About pinholes, you should do it with the glasses on, or substitute other glasses that are close in prescription but have fewer scratches. Pinholes also make you less sensitive to the prescription, and a small enough pinhole will look equally clear with and without your glasses. If you can get a pinhole small enough to make things look pretty sharp, you can take your glasses away to see if the stars lose their points, more evidence that it’s scratches causing them.
Double images, of the sort that look like fainter and fainter echos off to one side, probably are from the reflections at the two surfaces of your glasses. How severe they are would be a strong indicator of how good your antireflection coatings are.
Another thought - if you know your prescription in diopters, and you divide 1000 by that number, you need a lens with that focal length in millimeters to cancel out your problem. If you are nearsighted you need that lens to be planoconcave or concave-concave. You could order such a lens from someplace like Edmund Scientific (or one of the dozen or so little places Edmund seems to have morphed into). It’d be glass, and maybe be an achromat so there’s less chromatic abberation, and in any case it would have far fewer scratches than a typical pair of plastic lenses we wear. You could use it as a sort of a gold standard.
With 5 diopters of miopia and 1 diopter of astigmatism, you might find the star points improved, or might not, I’m not sure.

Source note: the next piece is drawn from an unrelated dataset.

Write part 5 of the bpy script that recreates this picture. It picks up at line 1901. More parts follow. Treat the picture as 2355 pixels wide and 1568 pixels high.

Ugh, THANK YOU! My current pair of glasses has been driving me nuts on this score. Ask my husband how much I bitch about never getting my glasses clean. Sometimes I will clean them, they look clean, then I sit down to watch TV, and my vision is messed up. I look at the glasses and find there’s a greasy smear, visible only when I tilt them a certain way. No matter what I do, they never really come totally clean. The best I can do is reduce the smeary areas and move them to the edges of the lenses. I really wondered if I was just too picky and mental about it.
I just got new glasses, which I swear they scratched tyring to de-crookify them. I’m going back, and asking for new, non-nonreflective lenses.
Anyway, as to the OP, my current glasses don’t seem to have much distortion, even toward the edges. However, I remember one time when they got the focal point misplaced on a new pair, and it was like navigating the world through a funhouse mirror.